Six Drills I Used To Improve My Ankle Mobility

I’ve had poor dorsiflexion in my ankles for a long time. My left side was especially bad due to a tibia break I experienced at 11 years old. I’ve seen it improve slowly over the last few years but was still lacking the end range required to do a decent pistol squat and sprint without Achilles aggravation.

Once I began prioritizing the daily mobility work I knew that I needed I saw a world of difference (sometimes coaches can’t follow their own advice). I’ve been practicing the following drills daily along with getting some manual work through my lower leg and I feel like my ankles are brand new again. 

1 + 2). Foam Roll Lower Leg + Active Dorsiflexion with Foam Roll: Prior to active mobility work it feels good to use the roller on my gastroc aponeurosis, soleus and posterior tibialis. Although this won’t change the physical structure of the tissue it will improve resting neural tone, proprioception and local tissue hydration. I like to start by slowly rolling through the tissue followed by actively working through dorsiflexion and plantar flexion with the roller under the aponeurosis.

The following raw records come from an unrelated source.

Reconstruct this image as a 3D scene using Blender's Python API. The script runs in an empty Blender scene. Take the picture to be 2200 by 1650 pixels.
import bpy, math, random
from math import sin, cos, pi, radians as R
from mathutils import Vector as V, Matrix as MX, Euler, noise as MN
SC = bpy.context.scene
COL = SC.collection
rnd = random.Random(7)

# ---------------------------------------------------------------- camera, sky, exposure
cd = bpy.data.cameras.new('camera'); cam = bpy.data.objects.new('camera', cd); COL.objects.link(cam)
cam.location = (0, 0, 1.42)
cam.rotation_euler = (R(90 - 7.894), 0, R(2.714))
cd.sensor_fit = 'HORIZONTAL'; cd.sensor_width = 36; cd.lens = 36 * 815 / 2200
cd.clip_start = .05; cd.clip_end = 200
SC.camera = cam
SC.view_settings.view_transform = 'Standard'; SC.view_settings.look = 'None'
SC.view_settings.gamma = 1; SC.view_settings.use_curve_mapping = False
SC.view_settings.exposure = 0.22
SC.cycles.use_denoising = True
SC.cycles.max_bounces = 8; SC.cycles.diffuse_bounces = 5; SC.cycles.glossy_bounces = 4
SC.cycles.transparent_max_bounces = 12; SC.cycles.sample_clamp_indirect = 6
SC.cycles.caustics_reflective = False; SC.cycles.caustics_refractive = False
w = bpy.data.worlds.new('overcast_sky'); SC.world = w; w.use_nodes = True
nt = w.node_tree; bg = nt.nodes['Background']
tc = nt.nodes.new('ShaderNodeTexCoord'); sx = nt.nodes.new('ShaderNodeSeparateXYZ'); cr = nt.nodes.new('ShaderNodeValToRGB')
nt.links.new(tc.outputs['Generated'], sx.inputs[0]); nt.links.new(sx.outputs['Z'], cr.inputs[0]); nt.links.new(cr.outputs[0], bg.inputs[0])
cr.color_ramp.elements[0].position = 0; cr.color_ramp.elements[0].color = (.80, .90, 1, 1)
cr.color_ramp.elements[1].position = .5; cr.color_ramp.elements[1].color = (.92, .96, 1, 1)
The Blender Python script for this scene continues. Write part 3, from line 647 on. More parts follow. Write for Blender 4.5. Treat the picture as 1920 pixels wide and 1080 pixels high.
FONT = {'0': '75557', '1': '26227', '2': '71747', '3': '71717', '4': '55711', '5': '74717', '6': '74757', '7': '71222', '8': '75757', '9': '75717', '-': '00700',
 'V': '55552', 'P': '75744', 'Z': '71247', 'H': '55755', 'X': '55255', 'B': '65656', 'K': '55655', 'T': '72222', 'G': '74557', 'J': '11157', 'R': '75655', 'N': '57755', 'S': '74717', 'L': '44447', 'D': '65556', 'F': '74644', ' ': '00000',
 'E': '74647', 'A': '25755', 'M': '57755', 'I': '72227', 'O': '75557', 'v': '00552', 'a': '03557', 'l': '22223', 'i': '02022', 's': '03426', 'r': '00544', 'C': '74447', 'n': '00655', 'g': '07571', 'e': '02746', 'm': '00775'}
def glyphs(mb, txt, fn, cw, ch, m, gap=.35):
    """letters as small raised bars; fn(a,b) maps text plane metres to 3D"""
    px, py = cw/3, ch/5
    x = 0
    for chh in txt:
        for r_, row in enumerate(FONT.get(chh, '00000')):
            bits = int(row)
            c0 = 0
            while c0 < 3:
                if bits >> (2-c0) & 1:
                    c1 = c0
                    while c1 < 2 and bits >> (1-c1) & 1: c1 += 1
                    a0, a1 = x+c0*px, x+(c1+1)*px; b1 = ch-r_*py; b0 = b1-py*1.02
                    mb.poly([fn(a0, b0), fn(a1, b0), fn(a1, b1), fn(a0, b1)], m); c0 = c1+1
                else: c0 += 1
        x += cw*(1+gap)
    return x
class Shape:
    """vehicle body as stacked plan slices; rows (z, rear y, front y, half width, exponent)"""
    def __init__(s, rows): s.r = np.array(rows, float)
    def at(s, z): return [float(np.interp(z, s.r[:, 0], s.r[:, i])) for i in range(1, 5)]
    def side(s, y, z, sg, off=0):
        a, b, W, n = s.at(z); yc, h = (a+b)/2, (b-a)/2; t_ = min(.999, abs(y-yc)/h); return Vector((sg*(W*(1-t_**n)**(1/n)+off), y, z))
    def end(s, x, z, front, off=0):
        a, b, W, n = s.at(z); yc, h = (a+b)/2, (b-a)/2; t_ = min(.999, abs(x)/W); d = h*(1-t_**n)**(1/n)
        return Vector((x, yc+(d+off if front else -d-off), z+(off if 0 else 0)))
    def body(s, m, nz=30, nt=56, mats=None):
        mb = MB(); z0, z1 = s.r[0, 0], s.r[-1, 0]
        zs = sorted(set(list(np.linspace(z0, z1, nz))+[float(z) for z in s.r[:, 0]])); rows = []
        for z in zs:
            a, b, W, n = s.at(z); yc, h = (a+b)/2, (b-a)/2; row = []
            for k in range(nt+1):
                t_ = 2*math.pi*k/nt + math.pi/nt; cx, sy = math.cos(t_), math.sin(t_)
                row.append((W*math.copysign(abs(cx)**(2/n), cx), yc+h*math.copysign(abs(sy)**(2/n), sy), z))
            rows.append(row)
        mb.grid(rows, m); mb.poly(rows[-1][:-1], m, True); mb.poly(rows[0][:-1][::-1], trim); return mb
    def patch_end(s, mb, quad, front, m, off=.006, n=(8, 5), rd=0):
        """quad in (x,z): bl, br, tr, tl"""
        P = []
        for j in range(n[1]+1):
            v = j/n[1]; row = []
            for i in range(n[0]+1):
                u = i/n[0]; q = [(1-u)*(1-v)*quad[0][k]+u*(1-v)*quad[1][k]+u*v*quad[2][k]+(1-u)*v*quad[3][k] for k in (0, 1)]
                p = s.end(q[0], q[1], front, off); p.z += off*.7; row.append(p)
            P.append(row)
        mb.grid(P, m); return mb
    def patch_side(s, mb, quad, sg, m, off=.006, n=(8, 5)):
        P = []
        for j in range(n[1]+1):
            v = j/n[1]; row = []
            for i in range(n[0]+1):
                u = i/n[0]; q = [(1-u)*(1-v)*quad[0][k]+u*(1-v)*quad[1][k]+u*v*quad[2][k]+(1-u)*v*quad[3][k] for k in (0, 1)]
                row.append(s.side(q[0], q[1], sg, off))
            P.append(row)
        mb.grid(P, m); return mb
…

3). Dorsiflexion PAILS/RAILS: Developed by @drandreospina this drill has undoubtedly been the most beneficial for my ankle mobility. Position yourself over a box and use your hands and body weight to pull yourself into dorsiflexion. Once at end range focus on actively plantar-flexing into the box for at least a minute, next sink further into end range and focus on aggressively contracting into dorsiflexion using your anterior tibialis. I typically repeat this for 3-4 rounds. This should be uncomfortable if you’re doing it right and your anterior tib will be sore the next day but trust me it’s all worth it. 😉

4). Dorsiflexion/Plantarflexion CARS: After isometrically developing new range of motion it’s important to work on some isolated control in that new range. Also from @drandreospina‘s FRC certification, Controlled Articular Rotations are one of my favorite drills. While going through this drill I try to imagine that the air is thicker and I have to actively push through it slowly in and out of dorsi/plantar flexion. I typically do about 20 repetitions.

5). Goblet Squat with Active Dorsiflexion: After CARS I’ve found that its useful to start integrating dorsiflexion into loaded exercises that demand more stability. I especially enjoy getting into the bottom of a goblet squat and alternating in and out of each ankle with isometric contractions of the anterior tibialis. I really try to focus on maintaining a good foot position throughout the drill not letting the toes rotate outwards or the arch collapse inward. I like to accumulate a few minutes in the bottom of this squat position.

6). Narrow Foot Squat: In hopes of improving my pistol squat on the left side I’ve been working on narrow foot squatting with my feet positioned close together. The narrow stance places a much greater demand for dorsiflexion than a normal squat. I focus on actively pulling myself into the squat at the ankle and hanging out at the bottom for a few seconds on each repetition. In this drill I’m solely focusing on driving dorsiflexion through the ankle and am not worried about torso alignment. I typically do 10-20 repetitions.